With what, then, says he, shall I begin? And what shall I take for the principle of duty and matter of virtue, leaving Nature and that which is according to Nature?

With what, O good sir, do Aristotle and Theophrastus begin? What beginnings do Xenocrates and Polemo take? Does not also Zeno follow these, who hold Nature and that which is according to Nature to be the elements of happiness? But they indeed persisted in these things, as desirable, good, and profitable; and joining to them virtue, which employs them and uses every one of them according to its property, thought to complete and consummate a perfect life and one every way absolute, producing that concord which is truly suitable and consonant to Nature. For these men did not run into confusion, like those who leap up from the ground and presently fall down again upon it, terming the same things acceptable and not desirable, proper and not good, unprofitable and yet useful, nothing to us and yet the principles of duties. But their life was such as their speech, and they exhibited actions suitable and consonant to their sayings. But they who are of the Stoic sect—not unlike to that woman in Archilochus, who deceitfully carried in one hand water, in the other fire—by some doctrines draw Nature to them, and by others drive her from them. Or rather, by their deeds and actions they embrace those things which are according to Nature, as good and desirable, but in words and speeches they reject and contemn them, as indifferent and of no use to virtue for the acquiring felicity.

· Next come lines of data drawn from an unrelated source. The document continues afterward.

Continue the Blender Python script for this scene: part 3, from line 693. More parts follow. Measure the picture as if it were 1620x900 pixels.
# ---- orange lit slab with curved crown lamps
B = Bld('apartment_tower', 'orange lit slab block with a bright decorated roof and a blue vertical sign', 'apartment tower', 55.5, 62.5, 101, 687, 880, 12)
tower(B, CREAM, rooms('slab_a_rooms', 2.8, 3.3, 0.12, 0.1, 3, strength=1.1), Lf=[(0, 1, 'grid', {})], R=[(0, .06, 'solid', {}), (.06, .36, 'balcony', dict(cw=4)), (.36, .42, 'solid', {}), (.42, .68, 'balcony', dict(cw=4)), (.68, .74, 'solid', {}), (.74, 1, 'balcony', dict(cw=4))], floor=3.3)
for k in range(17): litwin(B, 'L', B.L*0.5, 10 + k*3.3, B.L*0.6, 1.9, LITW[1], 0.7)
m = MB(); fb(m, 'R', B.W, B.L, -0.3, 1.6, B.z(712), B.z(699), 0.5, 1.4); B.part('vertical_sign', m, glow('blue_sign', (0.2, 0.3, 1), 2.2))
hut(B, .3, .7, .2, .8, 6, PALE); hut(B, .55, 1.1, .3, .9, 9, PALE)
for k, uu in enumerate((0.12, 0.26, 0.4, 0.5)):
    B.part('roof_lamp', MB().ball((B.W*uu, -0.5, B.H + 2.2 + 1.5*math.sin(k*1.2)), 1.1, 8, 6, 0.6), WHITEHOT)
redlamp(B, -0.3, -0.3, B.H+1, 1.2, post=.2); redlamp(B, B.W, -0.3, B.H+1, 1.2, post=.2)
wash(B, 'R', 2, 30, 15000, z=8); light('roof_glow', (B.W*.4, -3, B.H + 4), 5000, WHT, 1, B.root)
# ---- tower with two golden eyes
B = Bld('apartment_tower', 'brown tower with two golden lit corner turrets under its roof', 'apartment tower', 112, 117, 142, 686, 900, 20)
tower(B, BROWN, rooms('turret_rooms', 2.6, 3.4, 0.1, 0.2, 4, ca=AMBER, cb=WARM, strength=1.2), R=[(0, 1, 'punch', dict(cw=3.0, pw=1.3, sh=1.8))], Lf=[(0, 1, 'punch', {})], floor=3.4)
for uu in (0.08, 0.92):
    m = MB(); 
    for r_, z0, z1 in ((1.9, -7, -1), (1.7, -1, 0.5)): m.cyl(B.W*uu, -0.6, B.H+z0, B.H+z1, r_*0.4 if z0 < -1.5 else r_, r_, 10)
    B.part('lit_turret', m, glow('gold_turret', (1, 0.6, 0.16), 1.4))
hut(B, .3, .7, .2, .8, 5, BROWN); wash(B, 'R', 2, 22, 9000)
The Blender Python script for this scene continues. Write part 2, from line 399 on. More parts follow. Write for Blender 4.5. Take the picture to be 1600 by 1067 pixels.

Now, forasmuch as all men esteem the sovereign good to be joyous, desirable, happy, of the greatest dignity, self-sufficient, and wanting nothing; compare their good, and see how it agrees with this common conception. Does the stretching out a finger prudently produce this joy? Is a prudent torture a thing desirable? Is he happy, who with reason breaks his neck? Is that of the greatest dignity, which reason often chooses to let go for that which is not good? Is that perfect and self-sufficient, by enjoying which, if they possess not too indifferent things, they neither can nor will endure to live? There is also another tenet of the Stoics, by which custom is still more injured, taking and plucking from her genuine notions, which are as her legitimate children, and supposing other bastardly, wild, and illegitimate ones in their room, and necessitating her to nourish and cherish the one instead of the other; and that too in those principles which concern things good and bad, desirable and avoidable, proper and strange, the energy of which ought to be more clearly distinguished than that of hot and cold, black and white. For the imaginations of these things are brought in by the senses from without; but those have their original bred from the good things which we have within us. But these men entering with their logic upon the topic of felicity, as on the sophism called Pseudomenos, or that named Kyrieuon, have removed no ambiguities, but brought in very many.